Dalles de parking de Materrup

Les "Materrblocs" posés sur les parkings d'Atlantisud début 2022. (crédits : Materrup).

Filière locale de ciment

"Nous souhaitons accélérer notre stratégie de déploiement pour respecter notre crédo d'une boucle courte", explique Charles Neuville. "Bordeaux et la métropole, avec qui nous sommes en contact, sont intéressés par notre ciment durable, provenant d'une ressource locale et naturelle et réalisé sans cuisson, car il permet à la fois de respecter le label "Bâtiment frugal bordelais" de la ville et le code architectural - la couleur ocre du calcaire - des bâtiments existants", détaille-t-il.

Or, pour offrir aussi une solution économique et mettre toutes les chances de son côté pour remporter des appels d'offres à venir, Materrup exprime à La Tribune son envie de créer son second site de production en région bordelaise. "Cette seconde usine devrait être trois fois plus grande que la première et permettrait de créer des emplois industriels, une vingtaine à minima", souligne le dirigeant.

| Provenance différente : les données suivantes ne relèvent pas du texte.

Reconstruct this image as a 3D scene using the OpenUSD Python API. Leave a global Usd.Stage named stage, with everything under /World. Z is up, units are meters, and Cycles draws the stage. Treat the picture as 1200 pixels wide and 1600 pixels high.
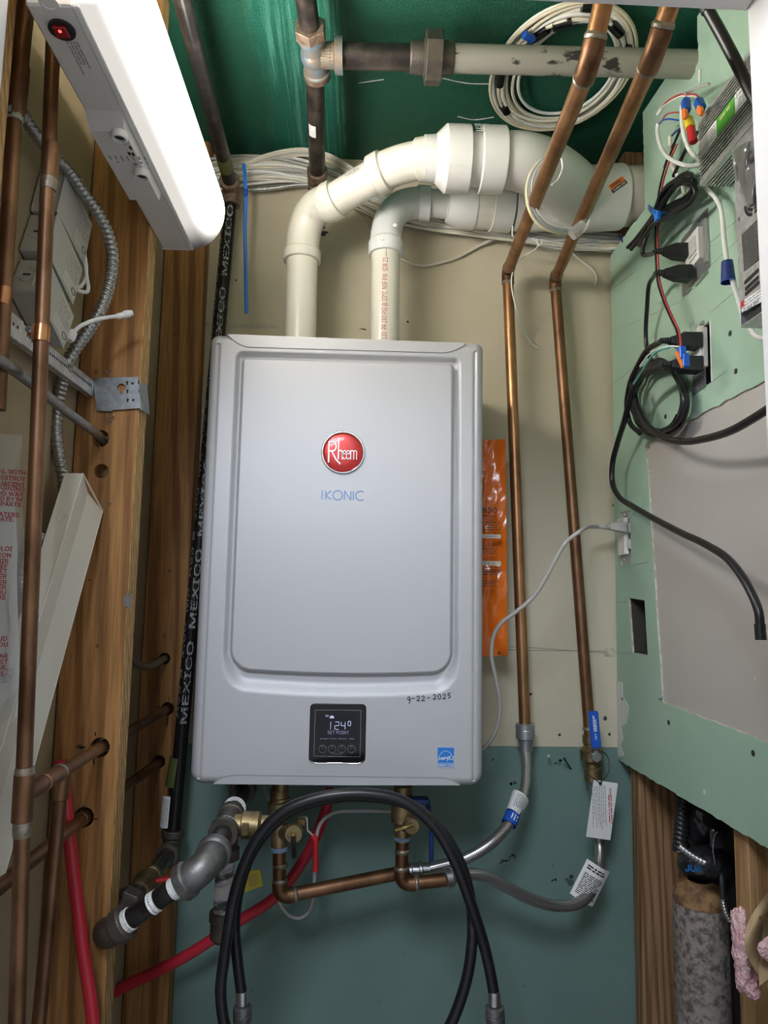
import math, random
import numpy as np, trimesh, manifold3d as m3, shapely
from shapely.geometry import Polygon, LineString, Point, box as sbox
from shapely import affinity
from shapely.ops import unary_union
import meshkit, usdkit
from pxr import Usd, UsdGeom, UsdLux, UsdShade, Gf, Sdf

stage = Usd.Stage.CreateInMemory()
UsdGeom.SetStageUpAxis(stage, UsdGeom.Tokens.z)
UsdGeom.SetStageMetersPerUnit(stage, 1.0)
UsdGeom.Xform.Define(stage, '/World')
UsdGeom.Scope.Define(stage, '/World/Looks')
rng = random.Random(7)
A = np.array

# ------------------------------------------------------------------ camera
F = 1109.0                                   # focal length in pixels of the 1200 x 1600 frame
YAW, PITCH, ROLL = math.atan(40/1109), math.radians(6.6), math.radians(1.0)
CAM = A([0, -1.45, 1.5])
_f = A([math.sin(YAW)*math.cos(PITCH), math.cos(YAW)*math.cos(PITCH), math.sin(PITCH)])
_r0 = A([math.cos(YAW), -math.sin(YAW), 0]); _u0 = np.cross(_r0, _f)
_r = _r0*math.cos(ROLL) + _u0*math.sin(ROLL); _u = _u0*math.cos(ROLL) - _r0*math.sin(ROLL)
cam = UsdGeom.Camera.Define(stage, '/World/Camera')
cam.AddTransformOp().Set(Gf.Matrix4d(*_r, 0, *_u, 0, *(-_f), 0, *CAM, 1))
cam.CreateHorizontalApertureAttr(36.0); cam.CreateVerticalApertureAttr(48.0)
cam.CreateFocalLengthAttr(F/1200*36)
cam.CreateClippingRangeAttr(Gf.Vec2f(0.02, 50))
EXPOSURE = 0.42
cam.CreateExposureAttr(EXPOSURE)
# ------------------------------------------------------------------ light from the hallway behind the camera (comes in by the door opening)
dome = UsdLux.DomeLight.Define(stage, '/World/HallwayLight')
dome.CreateIntensityAttr(0.13); dome.CreateColorAttr(Gf.Vec3f(0.86, 0.92, 1.0))
lamp = UsdLux.SphereLight.Define(stage, '/World/HallwayCeilingLamp')      # the hallway's own ceiling lamp, above and behind the photographer
lamp.CreateRadiusAttr(0.24); lamp.CreateIntensityAttr(27.0); lamp.CreateColorAttr(Gf.Vec3f(0.79, 0.87, 1.0)); lamp.AddTranslateOp().Set(Gf.Vec3d(-.27, -1.98, 2.44))
LENS_STRENGTH = 29.0

# ------------------------------------------------------------------ where a pixel's ray meets a plane of the room
def ray(px, py): return _r*(px-600)/F + _u*(800-py)/F + _f
def at(px, py, Y):
    d = ray(px, py); return CAM + d*((Y-CAM[1])/d[1])
def atx(px, py, X):
    d = ray(px, py); return CAM + d*((X-CAM[0])/d[0])
def atz(px, py, Z):
    d = ray(px, py); return CAM + d*((Z-CAM[2])/d[2])
XR, XL, XLB, ZC = 0.53, -0.322, -0.412, 2.44   # right board face, stud edges, drywall behind the studs, ceiling
def W(px, py, off=0.0): return atx(px, py, XR-off)
def nrm(v): v = A(v, float); return v/np.linalg.norm(v)
EX, EY, EZ = A([1., 0, 0]), A([0, 1., 0]), A([0, 0, 1.])

# ------------------------------------------------------------------ shapes
def tm(v, f): return trimesh.Trimesh(A(v, float), A(f, int), process=False)
def cat(*ms):
    L = []
    for m in ms: L.extend(m if isinstance(m, (list, tuple)) else [m])
    return trimesh.util.concatenate(L)
def spl(pts, n=10):
    P = [A(p, float) for p in pts]
    P = [2*P[0]-P[1]] + P + [2*P[-1]-P[-2]]
    out = []
    for i in range(1, len(P)-2):
        a, b, c, d = P[i-1:i+3]
        t0 = 0; t1 = t0+max(np.linalg.norm(b-a), 1e-6)**.5; t2 = t1+max(np.linalg.norm(c-b), 1e-6)**.5; t3 = t2+max(np.linalg.norm(d-c), 1e-6)**.5
        for t in np.linspace(t1, t2, n, endpoint=False):
            A1 = (t1-t)/(t1-t0)*a+(t-t0)/(t1-t0)*b; A2 = (t2-t)/(t2-t1)*b+(t-t1)/(t2-t1)*c; A3 = (t3-t)/(t3-t2)*c+(t-t2)/(t3-t2)*d
            B1 = (t2-t)/(t2-t0)*A1+(t-t0)/(t2-t0)*A2; B2 = (t3-t)/(t3-t1)*A2+(t-t1)/(t3-t1)*A3
            out.append((t2-t)/(t2-t1)*B1+(t-t1)/(t2-t1)*B2)
    out.append(P[-2])
    return A(out)
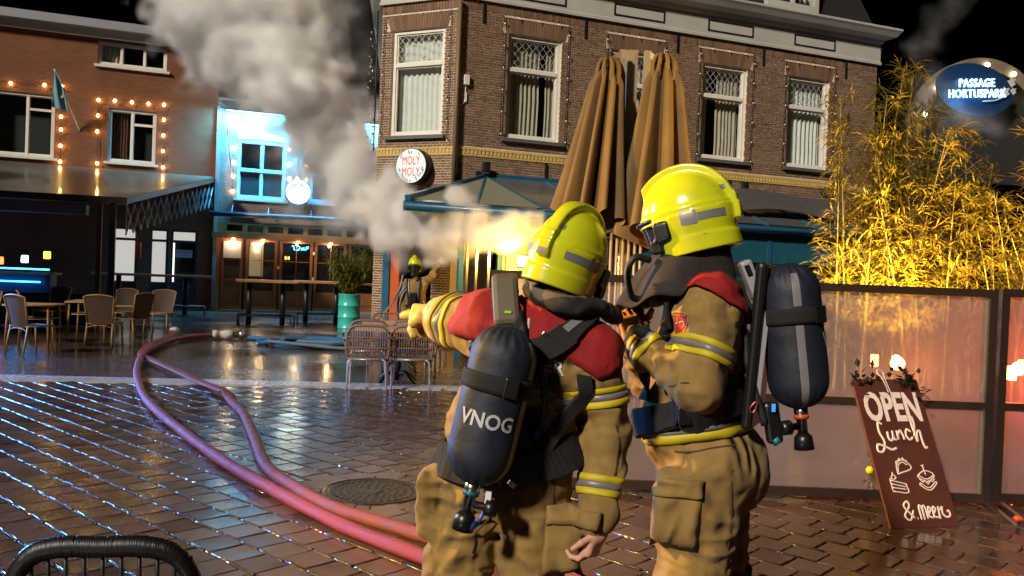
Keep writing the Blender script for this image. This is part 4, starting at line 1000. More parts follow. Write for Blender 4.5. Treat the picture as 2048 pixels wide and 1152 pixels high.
# ---------------------------------------------------------------- manhole cover
mh = thing('manhole_cover', 'round cast iron manhole cover set in the wet paving', 'manhole cover', (-.89, 5.76, 0))
M['iron'] = mat('cast_iron', (.045, .04, .038), .32, .6, col2=(.09, .08, .075), nscale=30, bump=.3, bscale=120)
MB().lathe([(.345, .006), (.345, .034), (.33, .036), (.322, .030)], 48, None, False, True, False).build('ring', M['iron'], mh)
mb = MB(); mb.lathe([(.316, .008), (.316, .031), (.30, .033), (.292, .029), (.0005, .029)], 48, None, False, True, False)
for k in range(36):
    a = k * math.tau / 36; mb.add([(r * math.cos(a + d), r * math.sin(a + d), z) for z in (.028, .035) for r, d in ((.262, -.05), (.288, -.05), (.288, .05), (.262, .05))], [(4, 5, 6, 7), (0, 1, 5, 4), (1, 2, 6, 5), (2, 3, 7, 6), (3, 0, 4, 7)])
for ring, n in ((.22, 26), (.17, 20), (.12, 14), (.07, 8)):
    for k in range(n):
        a = k * math.tau / n + ring * 9; w = .018
        mb.add([(ring * math.cos(a) + w * p, ring * math.sin(a) + w * q_, z) for z in (.028, .034) for p, q_ in ((-.5, -.5), (.5, -.5), (.5, .5), (-.5, .5))], [(4, 5, 6, 7), (0, 1, 5, 4), (1, 2, 6, 5), (2, 3, 7, 6), (3, 0, 4, 7)])
mb.add([(p, q_, z) for z in (.028, .0355) for p, q_ in ((-.17, -.05), (.03, -.09), (.06, -.02), (-.14, .02))], [(4, 5, 6, 7), (0, 1, 5, 4), (1, 2, 6, 5), (2, 3, 7, 6), (3, 0, 4, 7)])
mb.build('lid', M['iron'], mh)
# cut pavers round the frame
pc = MB()
for k in range(26):
    a0, a1 = k * math.tau / 26 + .012, (k + 1) * math.tau / 26 - .012; r0, r1 = .352, .50 + RND.uniform(-.02, .03)
    pc.add([(r * math.cos(a) - .89, r * math.sin(a) + 5.76, z) for z in (.005, .028 + RND.uniform(-.002, .002)) for r, a in ((r0, a0), (r1, a0), (r1, a1), (r0, a1))], [(4, 5, 6, 7), (0, 1, 5, 4), (1, 2, 6, 5), (2, 3, 7, 6), (3, 0, 4, 7)])
pc.build('cut_paver', M['paver'], pavement, 'stuff')

# ---------------------------------------------------------------- hoses
def hose_mat(name, c1, c2):
    return mat(name, c1, .5, 0, col2=c2, nscale=9, bump=.7, bscale=220, rvar=.2)
M['red_hose'] = hose_mat('red_hose', (.17, .009, .018), (.25, .022, .034))
M['brown_hose'] = hose_mat('brown_hose', (.15, .022, .016), (.21, .042, .027))
M['blue_hose'] = hose_mat('blue_hose', (.012, .10, .26), (.025, .16, .36))
M['white_hose'] = hose_mat('white_hose', (.45, .42, .40), (.55, .52, .50))
h1 = [(-6.11, 17.45), (-6.32, 16.9), (-6.38, 16.0), (-5.96, 14.0), (-5.14, 11.75), (-4.22, 9.75), (-3.53, 8.47), (-2.79, 7.32), (-2.10, 6.30), (-1.44, 5.43), (-.88, 4.78), (-.38, 4.30), (.2, 3.75), (.9, 3.1), (1.7, 2.3), (2.6, 1.2)]
pts = curve_pts([(x, y, .074 + .004 * math.sin(k * 2.3)) for k, (x, y) in enumerate(h1)], 10)
hs = thing('fire_hose', 'thick red fire hose curving from the far coupling to the foreground', 'hose', (-1.5, 5.5, 0))
def rel(o, p): return [Vector(q) - o.location for q in p]
MB().tube(rel(hs, pts), [.045 + .002 * math.sin(i * .9) + .0015 * math.sin(i * .23) for i in range(len(pts))], 16, flat=.92, up=(0, 0, 1)).build('hose_body', M['red_hose'], hs)
cp = empty('coupling', (0, 0, 0), 0, hs)
e0 = Vector((-6.11, 17.45, .10)) - hs.location; ed = (Vector((.55, .18, 0))).normalized()
MB().tube([e0, e0 + ed * .10, e0 + ed * .101, e0 + ed * .22, e0 + ed * .221, e0 + ed * .40], [.085, .085, .075, .075, .09, .09], 14).build('collar', M['white_hose'], cp)
MB().tube([e0 + ed * .40, e0 + ed * .52, e0 + ed * .521, e0 + ed * .62, e0 + ed * .621, e0 + ed * .72], [.06, .06, .095, .095, .055, .045], 12).build('valve', M['steel'], cp)
h2 = [(-7.10, 17.85), (-6.75, 16.9), (-6.35, 15.0), (-5.80, 13.4), (-5.40, 12.8), (-4.39, 11.34), (-3.75, 10.4), (-3.20, 9.62), (-2.95, 9.1), (-2.60, 8.39), (-2.14, 7.23), (-1.74, 6.21), (-1.36, 5.60), (-1.02, 5.18), (-.62, 4.86), (-.22, 4.55), (.4, 4.1), (1.2, 3.4), (2.2, 2.2)]
hz = [.10, .09, .075, .065, .065, .07, .075, .085, .06, .058, .060, .062, .064, .062, .06, .06, .06, .06, .06]
pts = curve_pts([(x, y, z + .0) for (x, y), z in zip(h2, hz)], 10)
hb = thing('fire_hose', 'flatter brown-red fire hose with a kink, lying beside the thick red one', 'hose', (-2.1, 7.2, 0))
mb = MB(); n = 16; P = rel(hb, pts); rings = []
for i, p in enumerate(P):
    t = (P[min(i + 1, len(P) - 1)] - P[max(i - 1, 0)]).normalized(); sd = t.cross(Vector((0, 0, 1))).normalized()
    s = i / 10; kink = math.exp(-((s - 7.3) / .32) ** 2); after = 1 / (1 + math.exp(-(s - 7.4) * 4))
    w = .066 * (1 - .32 * after) + .040 * kink; hgt = .026 + .014 * after - .012 * kink; tw = .55 * kink
    rings.append([tuple(p + sd * (w * math.cos(k * math.tau / n) * math.cos(tw)) + Vector((0, 0, 1)) * (hgt * math.sin(k * math.tau / n) + w * math.cos(k * math.tau / n) * math.sin(tw) * .8 + .012 * kink + (.0015 * math.sin(i * 1.7)))) for k in range(n)])
mb.add([v for r in rings for v in r], [(i * n + k, i * n + (k + 1) % n, (i + 1) * n + (k + 1) % n, (i + 1) * n + k) for i in range(len(rings) - 1) for k in range(n)], True)
mb.build('hose_body', M['brown_hose'], hb)
e1 = P[0]; MB().tube([e1, e1 + Vector((.02, .12, .0)), e1 + Vector((.03, .2, .0))], [.075, .08, .06], 12).build('coupling', M['white_hose'], hb)
coil = thing('coiled_hose', 'coil of thin blue hose lying on the wet square behind the wicker chairs', 'hose', (-4.2, 16.7, 0))
pts = [(-5.42, 17.62, .05), (-5.0, 17.35, .045), (-4.6, 17.0, .045)]
loops = []
for k in range(0, 150):
    a = -2.4 + k * .16; rr = .82 + .10 * math.sin(k * .11) + .05 * math.sin(k * .37)
    loops.append((-3.95 + rr * 1.05 * math.cos(a), 16.75 + rr * .85 * math.sin(a), .045 + .016 * (k // 39) + .01 * math.sin(k * .5)))
MB().tube(rel(coil, curve_pts(pts + loops[:1], 8)[:-1] + [Vector(p) for p in loops]), .040, 10).build('hose_body', M['blue_hose'], coil)
pts = [(-5.40, 17.72, .05), (-4.9, 17.5, .04), (-4.3, 17.3, .04), (-3.6, 17.1, .05), (-3.0, 16.9, .05), (-2.6, 16.4, .05), (-3.1, 15.95, .05), (-3.9, 15.9, .10), (-4.6, 16.1, .12)]
MB().tube(rel(coil, curve_pts(pts, 8)), .034, 10).build('hose_tail', hose_mat('grey_hose', (.10, .14, .20), (.16, .20, .26)), coil)

# ---------------------------------------------------------------- wicker chairs and tables in the middle of the square
M['wicker'] = mat('wicker', (.17, .10, .065), .55, col2=(.25, .155, .10), nscale=30, bump=.4, bscale=150)
M['rattan'] = mat('rattan', (.19, .10, .03), .5, col2=(.27, .15, .05), nscale=14, bump=.3, bscale=120)
M['grey_metal'] = mat('chair_metal', (.42, .38, .38), .35, .5)
M['black_wicker'] = mat('black_wicker', (.006, .006, .0065), .4, col2=(.011, .011, .012))
M['table_wood'] = mat('table_wood', (.36, .22, .12), .5, col2=(.46, .30, .18), nscale=5, stretch=(12, 1, 1))
def wicker_chair(cane, metal, slats=17):
    """Faces +y: looped back with upright canes, arms, woven seat, four metal legs."""
    o = empty('wicker_chair'); W = .255
    def back(u, v):     # u -1..1 across, v 0..1 up: curved tub back
        a = u * .62; return Vector((W * 1.04 * math.sin(a) / math.sin(.62), -.25 - .10 * math.cos(a) * .9 + .10 - .055 * v, .40 + .44 * v))
    loop = [back(-.92, 0), back(-1, .3), back(-1, .58), back(-.93, .80), back(-.72, .95), back(-.4, 1.0), back(0, 1.0), back(.4, 1.0), back(.72, .95), back(.93, .80), back(1, .58), back(1, .3), back(.92, 0)]
    global chair_loop; chair_loop = loop
    MB().tube(curve_pts(loop, 4), .0155, 8).build('back_frame', M[cane], o)
    mb = MB()
    for k in range(slats):
        u = -.90 + 1.80 * k / (slats - 1); tp = 1.0 - max(0, (abs(u) - .7)) ** 2 * 1.6
        mb.tube([back(u, -.02), back(u, .35), back(u, .7), back(u, tp)], .0065, 5)
    mb.build('back_canes', M[cane], o, 'stuff')
    for v in (.06, .36, .66): MB().tube([back(-1 + 2 * k / 10, v) - Vector((0, .008, 0)) for k in range(11)], .0085, 6).build('cross_cane', M[cane], o)
    for s in (-1, 1):
        MB().tube(curve_pts([back(s, .62), Vector((s * .315, -.10, .66)), Vector((s * .33, .10, .64)), Vector((s * .315, .24, .58)), Vector((s * .285, .25, .46)), Vector((s * .25, .22, .41))], 5), .015, 8).build('arm', M[cane], o)
    st = MB(); n = 14
    st.grid(lambda i, j: ((-.25 + .5 * i / n) * (1 - .06 * (1 - j / n)), -.24 + .49 * j / n, .425 - .018 * math.sin(math.pi * i / n) * math.sin(math.pi * j / n) + .003 * ((i + j) % 2)), n, n, True)
    st.tube([(-.24, -.24, .415), (.24, -.24, .415), (.255, .25, .415), (-.255, .25, .415)], .016, 8, closed=True)
    st.build('seat', M[cane], o)
    for s in (-1, 1):
        MB().tube(curve_pts([(s * .18, -.255, .415), (s * .225, -.265, .39), (s * .235, -.272, .30), (s * .245, -.285, .0)], 4), .0125, 8).build('leg', M[metal], o)
        MB().tube(curve_pts([(s * .20, .24, .415), (s * .235, .25, .39), (s * .24, .252, .30), (s * .248, .26, .0)], 4), .0125, 8).build('leg', M[metal], o)
        MB().tube([(s * .238, -.272, .27), (s * .240, .252, .27)], .009, 6).build('stretcher', M[metal], o)
    MB().tube([(-.18, -.255, .412), (.18, -.255, .412)], .0125, 8).build('seat_rail', M[metal], o)
    return o
wc = wicker_chair('wicker', 'grey_metal')
spots = [(-1.80, 10.88, 6, 'brown wicker armchair seen from behind, left of the front pair'), (-1.26, 11.04, 4, 'brown wicker armchair seen from behind, right of the front pair'),
         (-2.02, 12.0, 14, 'wicker armchair glowing orange just behind the front left chair'), (-1.36, 12.15, -10, 'wicker armchair just behind the front right chair'),
         (-2.03, 13.85, 182, 'far wicker armchair beside the turquoise barrel'), (-1.42, 14.0, 176, 'far wicker armchair below the distant firefighter')]
for k, (x, y, a, lab) in enumerate(spots):
    o = wc if k == 0 else copy_tree(wc)
    o.location = (x, y, .0); o.rotation_euler.z = math.radians(a); tag(o, lab, 'chair', 'wicker armchairs round the tables')
for k, (x, y, lab) in enumerate(((-1.52, 11.62, 'wooden topped pedestal table between the front wicker chairs'), (-1.68, 13.05, 'wooden topped pedestal table between the rear wicker chairs'))):
    t = thing('pedestal_table', lab, 'table', (x, y, 0), math.radians(8), 'pedestal tables')
    MB().box(-.58, .58, -.35, .35, .72, .755, bev=.008).build('table_top', M['table_wood'], t)
    for s in (-.0,):
        MB().tube([(s, 0, .05), (s, 0, .72)], .035, 10).build('column', M['black_metal'], t)
    for q in range(4):
        a = q * math.pi / 2 + .78; MB().tube(curve_pts([(0, 0, .14), (.15 * math.cos(a), .15 * math.sin(a), .15), (.30 * math.cos(a), .30 * math.sin(a), .06), (.36 * math.cos(a), .36 * math.sin(a), .015)], 4), .02, 8).build('foot', M['black_metal'], t)
nearc = wicker_chair('black_wicker', 'black_metal', 11)
nearc.scale = (.80, .85, 1.0); p = at(203, 1092, 2.02); nearc.location = (p.x, p.y + .18, .02); nearc.rotation_euler.z = math.radians(8)
tag(nearc, 'black wicker chair back cut off at the bottom left corner', 'chair')
wr_ = MB()                                                         # binding wound round its top rail
lp = curve_pts(chair_loop, 16)
for k in range(1, len(lp) - 1):
    c = lp[k]; tg = (lp[k + 1] - lp[k - 1]).normalized()
    for q_ in (0, .5):
        wr_.lathe([(.024, -.004), (.0265 + RND.uniform(-.0008, .0008), 0), (.024, .004)], 8, Matrix.Translation(c.lerp(lp[k + 1], q_)) @ tg.to_track_quat('Z', 'Y').to_matrix().to_4x4() @ Matrix.Rotation(RND.gauss(0, .12), 4, 'X'), True, False, False)
wr_.build('binding', M['black_wicker'], nearc, 'stuff')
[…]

Plusieurs localisations sont d'ores et déjà à l'étude, dont Blanquefort, où le projet de Hydrogène de France patine un peu. Gagnant en avril 2021 de l'appel à manifestation d'intérêt de la Métropole pour le terrain laissé vacant par Ford, Hydrogène de France souhaite créer une usine sur 12,7 hectares pour 20 millions d'euros. Mais l'industriel attend encore un complément de financement du Ministère de l'Economie et des Finances, qui doit valider sa demande de financement IPCEI (Projet important d'intérêt européen commun). Materrup, qui avait levé trois millions en octobre 2020 auprès d'un groupe d'investisseurs régionaux, dont la région Nouvelle-Aquitaine et Bpifrance, aimerait aussi pouvoir bénéficier de financements publics. D'autant plus qu'elle pourrait enlever une épine du pied de la Métropole : "D'ici 2025, celle-ci doit trouver des solutions pour traiter les sédiments de la Garonne. Or, ces sédiments peuvent par exemple entrer dans notre ciment, sans en changer les propriétés", appuie Charles Neuville.

Un marché porteur

Si ce n'est pas en région bordelaise, la jeune pousse landaise ne doute pas de trouver rapidement d'autres lieux pour poser les fondations de sa seconde usine, idéalement construite cette fois avec ses propres parpaings. Il faut dire que l'environnement lui est favorable à de multiples égards : la réglementation environnementale 2020 (RE 2020), entrée en vigueur en janvier 2022, oblige le secteur du bâtiment à trouver des solutions de décarbonation.

De plus, avec l'augmentation à la fois des prix du carbone et de l'énergie, le ciment de Materrup, tout comme celui d'une autre jeune pousse française Hoffmann Green Cement (de 2014) - qui construit actuellement sa seconde usine en Vendée et prévoit une troisième en région parisienne d'ici 2026 - ne nécessitant pas de cuisson à très haute température devient économiquement plus intéressant. "Huit métropoles européennes sur dix ont des ressources d'argile à proximité", souligne Charles Neuville, qui espère bien que celle de Bordeaux sera la première à lancer une véritable filière locale de ciment.